Opinion: Arjun Kaul’s platform tackles a diversity of issues

The seasoned executive’s campaign promises to continue advocating for students
From left to right: Muntaka Ahmed, Arjun Kaul, Bryan Liceralde. Photos courtesy of candidates.
From left to right: Muntaka Ahmed, Arjun Kaul, Bryan Liceralde. Photos courtesy of candidates.

Arjun Kaul’s platform for University of Toronto Students’ Union (UTSU) president promises to cater to everyone on campus. His focus prioritizes diversity and accessibility, as well as improving representation and outreach for underrepresented and marginalized campus communities. Furthermore, Kaul is a candidate who seeks to represent all student voices — not just those who fall under privileged groups. 

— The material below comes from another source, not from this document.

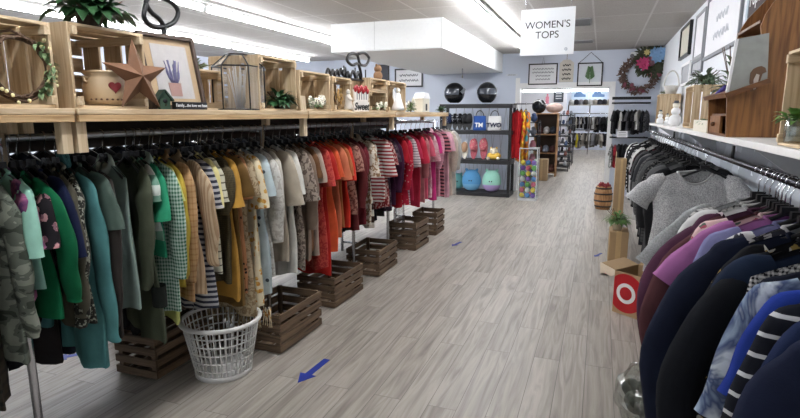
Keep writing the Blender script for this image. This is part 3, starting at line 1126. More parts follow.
# lavender picture leaning on the shelf
yl = yat(170, -1.84)
t = thing('picture_frame', 'framed lavender print leaning on the left shelf behind the birdhouse', 'picture', (-1.79, yl, SZ), (0, -.2, -.12))
W2, H2 = .15, .335
b = MB()
b.span((-.012, -W2, 0), (.012, -W2 + .018, H2)).span((-.012, W2 - .018, 0), (.012, W2, H2)).span((-.012, -W2, 0), (.012, W2, .018)).span((-.012, -W2, H2 - .018), (.014, W2, H2))
b.build('frame', M('frame_dark_wood', (70, 52, 40), .5), t, .002)
MB().span((-.008, -W2 + .018, .018), (-.002, W2 - .018, H2 - .018)).build('mat_board', M('mat_tan', (206, 178, 140), .8), t)
MB().span((-.002, -W2 + .06, .05), (0, W2 - .05, H2 - .045)).build('print_paper', M('print_paper', (206, 202, 200), .8), t)
b = MB()
R = random.Random(5)
for k in range(22):
    x, z = R.uniform(-.035, .045), R.uniform(.15, .215)
    b.tube([(.002, x * .4, .12), (.002, x * .8, z - .02), (.002, x, z + .01)], .0018, 4)
b.build('lavender_sprigs', M('lavender', (120, 118, 158), .8), t)
MB().prism([(-.03, .06), (.03, .06), (.034, .12), (-.034, .12)], (.001, 0, 0), (0, 1, 0), (0, 0, 1), .002).build('printed_pail', M('pail_blush', (190, 150, 140), .8), t)
MB().span((.004, -W2 + .018, .018), (.006, W2 - .018, H2 - .018)).build('glazing', GLS, t)


def curve_tube(mb, pts, r, n=6, seg=7):
    """Catmull-Rom smoothed tube"""
    pts = [Vector(p) for p in pts]
    out = []
    q = [pts[0]] + pts + [pts[-1]]
    for i in range(1, len(q) - 2):
        for k in range(n):
            t = k / n
            a, b2, c, d = q[i - 1], q[i], q[i + 1], q[i + 2]
            out.append(.5 * ((2 * b2) + (c - a) * t + (2 * a - 5 * b2 + 4 * c - d) * t * t + (3 * b2 - a - 3 * c + d) * t ** 3))
    out.append(pts[-1])
    return mb.tube(out, r, seg)


# big black looped script sign behind the lavender picture
X_ = -1.95
t = thing('script_sign', 'large black looped script letter rising behind the lavender picture', 'sign', (X_, yat(160, X_), SZ))
pt = lambda px, py: (0, yat(px, X_, py) - yat(160, X_), P(px, py, 0, X_)[2] - SZ)
curve_tube(MB(), [pt(146, 4), pt(144, 16), pt(150, 25), pt(162, 27), pt(174, 22), pt(178, 12), pt(172, 3), pt(160, -3), pt(152, -5), pt(146, 2), pt(151, 12), pt(160, 20), pt(164, 32), (0, .01, .2), (0, .01, .012)], .0115).build('looped_stroke', BLACKM, t)
MB().span((-.04, -.08, 0), (.04, .09, .012)).build('base', BLACKM, t)

# birdhouse
t = thing('birdhouse', 'small green roofed birdhouse on the shelf edge beside the lavender picture', 'birdhouse', (-1.785, yat(163, -1.78), SZ), (0, 0, -.4))
MB().prism([(-.022, 0), (.022, 0), (.022, .045), (0, .075), (-.022, .045)], (0, 0, 0), (0, 1, 0), (0, 0, 1), .044).build('body', M('birdhouse_body', (58, 84, 66), .7), t)
for sd in (-1, 1):
    MB().bar((0, sd * .036, .036), (0, 0, .082), .062, .006).build('roof_panel', M('birdhouse_roof', (40, 66, 54), .7), t)
o = MB().lathe([(.009, 0), (.009, .003), (0, .003)], seg=12).build('entry_hole', INK, t)
place(o, (.022, 0, .035), (0, PI / 2, 0))
MB().tube([(.02, 0, .018), (.036, 0, .018)], .002, 6).build('perch', BROWNV, t)

# small black family sign
yf = yat(191, -1.77, 105)
t = thing('family_sign', 'narrow black block sign with white lettering on the shelf edge', 'sign', (-1.775, yf, SZ), (0, 0, 0))
MB().span((-.012, -.1, 0), (.012, .1, .034)).build('block', INK, t, .002)
text('lettering', 'Family....the love we have', .0195, WHITE, t, (.0125, 0, .018), (PI / 2, 0, PI / 2), .0008)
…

However, his platform suffers from a lack of depth due to its broadness, though the diversity of goals is nonetheless admirable.

Kaul is the union’s current vice-president operations and seeks to help students be involved in the decision-making process of the union. He wants to keep financial transparency and accountability so that students are fully informed on how their money is being used. When it comes to environmental justice, Kaul’s platform focuses on environmental sustainability and promises to reward campus clubs for sustainable operations. He also claimed that he will push for the divestment from the fossil fuel industry. 

He also seeks to advocate for mental health services in a compassionate and intersectional way. As he noted on his Facebook page, he wants to “help students cope with the problems that affect them directly.” This hands-on approach, as Kaul wrote, would involve addressing mental health through campus events, as well as through improved mental health services.

Facilitating peer support programs and improving alumni support is also a priority that Kaul highlighted in his platform.

Kaul wants to engage all students of our campus community, and that is his strength as a presidential candidate. While his platform is ambitious, Kaul’s clearly recognizes the shortcomings of the UTSU, and the gaps that must be filled moving forward. 

Hafsa Ahmed is a third-year Political Science student at UTM. She is an Associate Comment Editor.